== REQUIREMENTS ==
Extract every line below that contains the word "pixels".

== MATERIAL FOR THIS TASK ==

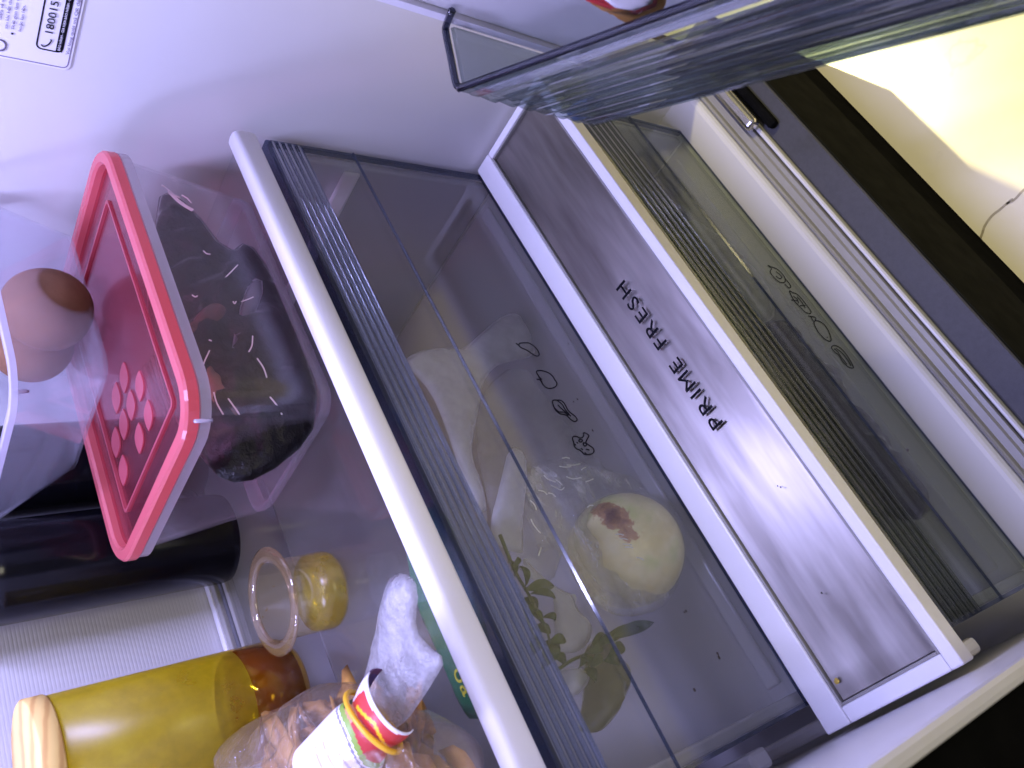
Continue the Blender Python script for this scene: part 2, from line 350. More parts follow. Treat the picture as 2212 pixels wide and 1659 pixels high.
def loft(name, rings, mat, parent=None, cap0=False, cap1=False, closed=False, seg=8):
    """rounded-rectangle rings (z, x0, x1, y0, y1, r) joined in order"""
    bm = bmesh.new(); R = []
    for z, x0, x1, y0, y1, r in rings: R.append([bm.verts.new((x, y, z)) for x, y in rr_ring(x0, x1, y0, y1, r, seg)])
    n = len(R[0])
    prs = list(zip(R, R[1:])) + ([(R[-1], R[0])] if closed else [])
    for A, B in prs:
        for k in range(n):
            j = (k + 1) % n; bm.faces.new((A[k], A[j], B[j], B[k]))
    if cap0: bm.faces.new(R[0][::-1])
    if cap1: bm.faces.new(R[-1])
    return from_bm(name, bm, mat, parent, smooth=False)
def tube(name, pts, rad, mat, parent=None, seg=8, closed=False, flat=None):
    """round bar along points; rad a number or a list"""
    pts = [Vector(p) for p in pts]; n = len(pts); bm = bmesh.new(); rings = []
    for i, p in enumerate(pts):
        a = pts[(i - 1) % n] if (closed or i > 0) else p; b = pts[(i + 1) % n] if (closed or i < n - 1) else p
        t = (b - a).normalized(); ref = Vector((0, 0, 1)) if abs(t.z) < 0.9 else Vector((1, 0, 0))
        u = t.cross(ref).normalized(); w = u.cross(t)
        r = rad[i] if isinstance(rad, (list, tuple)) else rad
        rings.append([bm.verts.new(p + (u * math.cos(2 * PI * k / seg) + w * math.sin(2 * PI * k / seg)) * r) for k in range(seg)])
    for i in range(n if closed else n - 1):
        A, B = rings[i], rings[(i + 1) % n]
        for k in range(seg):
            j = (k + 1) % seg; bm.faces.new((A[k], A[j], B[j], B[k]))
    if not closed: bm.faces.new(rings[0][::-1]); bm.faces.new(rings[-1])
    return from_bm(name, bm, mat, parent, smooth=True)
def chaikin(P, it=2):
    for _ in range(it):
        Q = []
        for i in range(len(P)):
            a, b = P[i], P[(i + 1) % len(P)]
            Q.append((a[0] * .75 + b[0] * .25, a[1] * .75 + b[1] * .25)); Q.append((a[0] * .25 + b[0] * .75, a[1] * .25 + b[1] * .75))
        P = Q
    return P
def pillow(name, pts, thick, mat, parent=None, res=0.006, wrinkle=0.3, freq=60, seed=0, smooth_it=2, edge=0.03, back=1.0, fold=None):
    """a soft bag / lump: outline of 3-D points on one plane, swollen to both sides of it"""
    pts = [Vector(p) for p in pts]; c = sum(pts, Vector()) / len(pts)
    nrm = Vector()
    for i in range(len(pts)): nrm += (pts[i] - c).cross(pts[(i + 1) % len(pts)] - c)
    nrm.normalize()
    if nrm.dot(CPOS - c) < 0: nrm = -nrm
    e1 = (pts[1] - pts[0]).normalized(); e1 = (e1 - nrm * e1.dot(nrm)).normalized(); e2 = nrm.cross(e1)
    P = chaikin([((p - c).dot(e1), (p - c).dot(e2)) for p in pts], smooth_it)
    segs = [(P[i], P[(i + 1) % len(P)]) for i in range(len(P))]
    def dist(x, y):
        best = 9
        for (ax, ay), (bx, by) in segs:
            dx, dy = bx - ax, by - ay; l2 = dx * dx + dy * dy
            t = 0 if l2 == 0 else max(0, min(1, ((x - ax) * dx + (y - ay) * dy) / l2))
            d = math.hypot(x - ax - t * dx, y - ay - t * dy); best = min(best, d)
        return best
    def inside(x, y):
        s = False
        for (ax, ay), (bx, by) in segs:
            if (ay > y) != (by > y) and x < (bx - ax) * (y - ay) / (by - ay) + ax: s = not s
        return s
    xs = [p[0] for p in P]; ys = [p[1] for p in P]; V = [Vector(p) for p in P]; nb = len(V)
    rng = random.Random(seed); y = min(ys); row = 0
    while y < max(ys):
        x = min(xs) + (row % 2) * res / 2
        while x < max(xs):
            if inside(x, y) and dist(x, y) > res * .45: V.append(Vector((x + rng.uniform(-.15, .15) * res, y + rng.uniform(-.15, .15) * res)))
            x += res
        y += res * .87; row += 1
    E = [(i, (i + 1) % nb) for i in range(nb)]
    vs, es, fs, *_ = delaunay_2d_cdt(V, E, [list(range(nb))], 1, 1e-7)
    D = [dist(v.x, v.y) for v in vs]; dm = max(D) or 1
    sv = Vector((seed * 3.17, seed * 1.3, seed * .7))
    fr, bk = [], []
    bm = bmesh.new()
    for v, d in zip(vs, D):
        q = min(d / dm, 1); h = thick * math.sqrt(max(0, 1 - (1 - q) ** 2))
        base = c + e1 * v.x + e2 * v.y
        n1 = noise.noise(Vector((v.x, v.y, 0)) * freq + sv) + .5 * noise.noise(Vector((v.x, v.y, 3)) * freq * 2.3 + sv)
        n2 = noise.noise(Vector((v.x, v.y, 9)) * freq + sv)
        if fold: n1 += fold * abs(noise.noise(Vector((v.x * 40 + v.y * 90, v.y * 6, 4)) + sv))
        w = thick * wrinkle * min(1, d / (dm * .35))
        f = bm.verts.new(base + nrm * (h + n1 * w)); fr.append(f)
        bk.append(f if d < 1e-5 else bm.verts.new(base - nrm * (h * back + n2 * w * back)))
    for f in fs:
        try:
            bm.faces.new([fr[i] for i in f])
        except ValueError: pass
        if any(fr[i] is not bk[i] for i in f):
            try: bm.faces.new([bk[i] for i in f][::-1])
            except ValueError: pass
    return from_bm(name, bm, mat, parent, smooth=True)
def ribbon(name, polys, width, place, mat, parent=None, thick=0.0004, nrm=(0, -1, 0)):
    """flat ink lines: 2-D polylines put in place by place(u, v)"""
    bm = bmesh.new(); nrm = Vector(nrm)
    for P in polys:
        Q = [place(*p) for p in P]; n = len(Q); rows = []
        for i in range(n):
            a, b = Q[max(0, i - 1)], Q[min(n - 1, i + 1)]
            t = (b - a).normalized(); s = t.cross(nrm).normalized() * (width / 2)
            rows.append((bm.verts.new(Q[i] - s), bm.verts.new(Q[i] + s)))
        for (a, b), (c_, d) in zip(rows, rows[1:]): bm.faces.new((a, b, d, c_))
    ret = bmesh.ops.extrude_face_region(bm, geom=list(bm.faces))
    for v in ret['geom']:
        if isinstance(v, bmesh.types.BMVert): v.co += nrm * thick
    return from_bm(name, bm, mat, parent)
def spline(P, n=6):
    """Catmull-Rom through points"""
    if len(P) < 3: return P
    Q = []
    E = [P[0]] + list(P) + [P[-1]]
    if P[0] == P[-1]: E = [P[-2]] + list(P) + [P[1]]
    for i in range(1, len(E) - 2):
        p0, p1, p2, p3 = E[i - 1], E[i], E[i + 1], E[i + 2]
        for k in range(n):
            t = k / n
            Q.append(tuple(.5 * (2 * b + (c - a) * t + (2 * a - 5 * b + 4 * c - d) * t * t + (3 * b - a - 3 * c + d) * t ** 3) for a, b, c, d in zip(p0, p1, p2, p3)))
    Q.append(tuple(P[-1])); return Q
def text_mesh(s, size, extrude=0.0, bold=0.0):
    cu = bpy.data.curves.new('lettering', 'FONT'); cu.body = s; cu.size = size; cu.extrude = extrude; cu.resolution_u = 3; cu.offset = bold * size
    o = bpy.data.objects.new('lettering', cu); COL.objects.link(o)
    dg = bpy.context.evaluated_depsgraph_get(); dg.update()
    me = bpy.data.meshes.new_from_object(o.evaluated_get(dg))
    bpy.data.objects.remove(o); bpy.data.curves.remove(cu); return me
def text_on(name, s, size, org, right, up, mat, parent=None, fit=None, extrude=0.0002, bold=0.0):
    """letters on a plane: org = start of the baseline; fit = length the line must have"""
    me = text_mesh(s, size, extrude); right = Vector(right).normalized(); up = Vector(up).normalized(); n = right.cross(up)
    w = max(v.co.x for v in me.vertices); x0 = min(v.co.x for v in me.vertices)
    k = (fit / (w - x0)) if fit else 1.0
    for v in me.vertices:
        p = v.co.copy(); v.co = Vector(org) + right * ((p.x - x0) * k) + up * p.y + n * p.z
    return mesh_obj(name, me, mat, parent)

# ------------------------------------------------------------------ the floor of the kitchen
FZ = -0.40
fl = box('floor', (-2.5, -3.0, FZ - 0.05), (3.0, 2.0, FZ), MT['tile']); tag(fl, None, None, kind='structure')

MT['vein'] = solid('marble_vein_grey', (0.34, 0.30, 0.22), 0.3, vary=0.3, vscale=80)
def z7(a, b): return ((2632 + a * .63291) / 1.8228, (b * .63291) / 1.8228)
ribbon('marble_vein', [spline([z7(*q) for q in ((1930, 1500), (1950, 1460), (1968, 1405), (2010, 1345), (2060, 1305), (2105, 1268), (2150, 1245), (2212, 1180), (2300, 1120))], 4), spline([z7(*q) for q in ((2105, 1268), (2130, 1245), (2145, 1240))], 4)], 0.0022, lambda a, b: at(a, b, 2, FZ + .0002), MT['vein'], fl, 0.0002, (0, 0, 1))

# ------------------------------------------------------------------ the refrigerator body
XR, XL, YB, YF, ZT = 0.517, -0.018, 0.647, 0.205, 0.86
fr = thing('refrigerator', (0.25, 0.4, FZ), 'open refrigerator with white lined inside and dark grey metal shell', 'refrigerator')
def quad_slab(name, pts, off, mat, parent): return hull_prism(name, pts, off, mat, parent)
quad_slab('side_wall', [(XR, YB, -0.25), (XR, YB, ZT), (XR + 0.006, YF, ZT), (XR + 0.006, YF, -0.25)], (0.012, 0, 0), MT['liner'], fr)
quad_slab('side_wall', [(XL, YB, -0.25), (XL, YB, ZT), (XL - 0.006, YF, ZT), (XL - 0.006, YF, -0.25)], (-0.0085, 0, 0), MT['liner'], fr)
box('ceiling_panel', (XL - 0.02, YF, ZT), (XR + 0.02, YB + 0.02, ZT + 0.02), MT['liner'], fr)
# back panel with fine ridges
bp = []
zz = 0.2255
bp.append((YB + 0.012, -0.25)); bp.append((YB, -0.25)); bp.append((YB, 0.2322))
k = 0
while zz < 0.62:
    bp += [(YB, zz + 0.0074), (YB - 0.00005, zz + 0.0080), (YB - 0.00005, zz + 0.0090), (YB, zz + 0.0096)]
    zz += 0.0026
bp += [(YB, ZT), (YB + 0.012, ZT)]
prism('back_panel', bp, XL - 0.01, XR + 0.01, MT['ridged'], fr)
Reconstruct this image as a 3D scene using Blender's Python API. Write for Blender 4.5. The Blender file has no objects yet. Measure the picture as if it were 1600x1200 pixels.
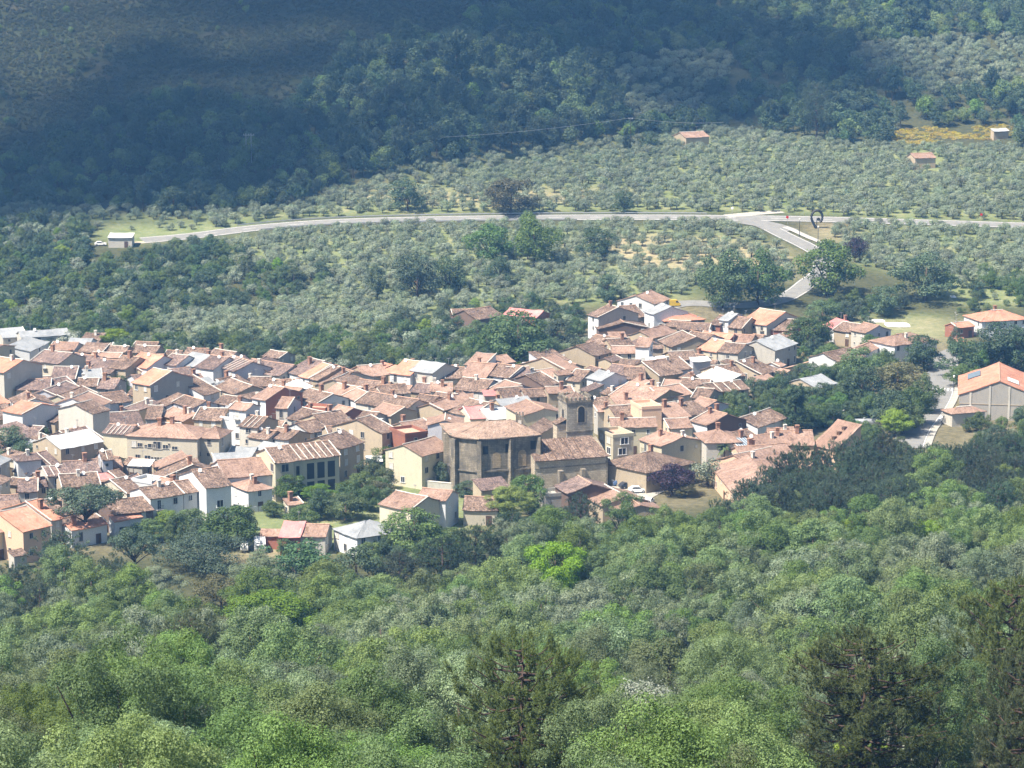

== WORKED SOLUTION ==
Continue the Blender Python script for this scene: part 2, from line 350. More parts follow. Treat the picture as 2212 pixels wide and 1659 pixels high.
Reconstruct this image as a 3D scene using Blender's Python API. Write for Blender 4.5. The Blender file has no objects yet. Measure the picture as if it were 1600x1200 pixels.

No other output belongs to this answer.